Wednesday, November 28, 2007 2:43 AM
by
jtspencer
a whole new vocabulary
For the current unit relating to Civil Rights, students have to choose four of the ten homework options. I deliberately use academic language and a higher vocabulary so that they can grow accustomed to the "grown up world" and because academic language is such a buzzword lately that doing so will keep the curriculum specialists happy for awhile (and I'll have a free ticket to actually teach how I want).
Yet, it turns out that words like "analyze" or "depict" are not the ones students misunderstand. Instead, what I find is that we are speaking two completely different languages in seemingly everyday speech. For example, last night, I log into my gmail and there are ten messages.
The first message read, "I have been analyzing bulletin boards, but I'm not sure what you are talking about when you say 'how are the papers organized and what does that say about their view of authority?' There are no papers on myspace."
The next one reads, "How do I do a complete write-up for a video? Every video is like three minutes or less." Apparently, "video" conjures up YouTube in her mind, while the word I referred to is a DVD or a movie. Glad I didn't choose my grandpa's term of "motion picture." Another e-mail reads, "How long do you want me to watch the news for? It seems like it doesn't stop." After a few follow-up e-mails, I realize that he turned on CNN and then Fox.

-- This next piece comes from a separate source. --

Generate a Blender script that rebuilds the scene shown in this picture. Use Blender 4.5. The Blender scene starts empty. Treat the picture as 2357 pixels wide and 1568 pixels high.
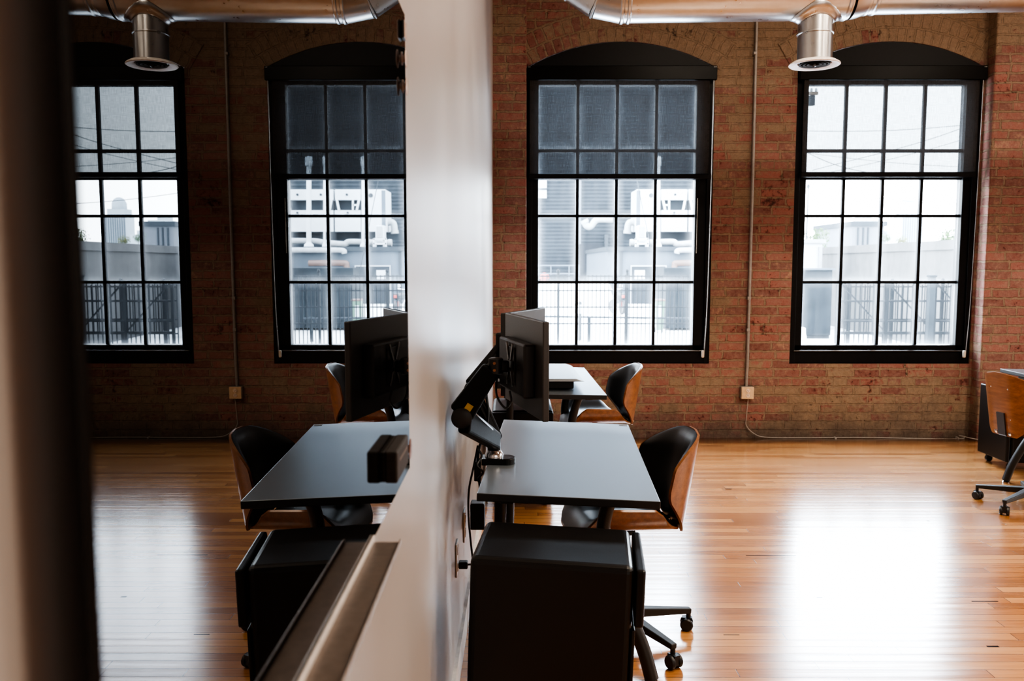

These e-mails are from my Honors group. They are not failing to use common sense. It's simply that we come from two different worlds. They are the digital natives and I'm a digital immigrant - albeit an early one who integrated (and even perhaps assimilated) early in life. What I realize is that in many ways, I am using false cognates, assuming that a word in "my" language means the same as their language. Yet, what I can see now is that, even though I am the teacher, in technology, I am somewhat of an ELL student.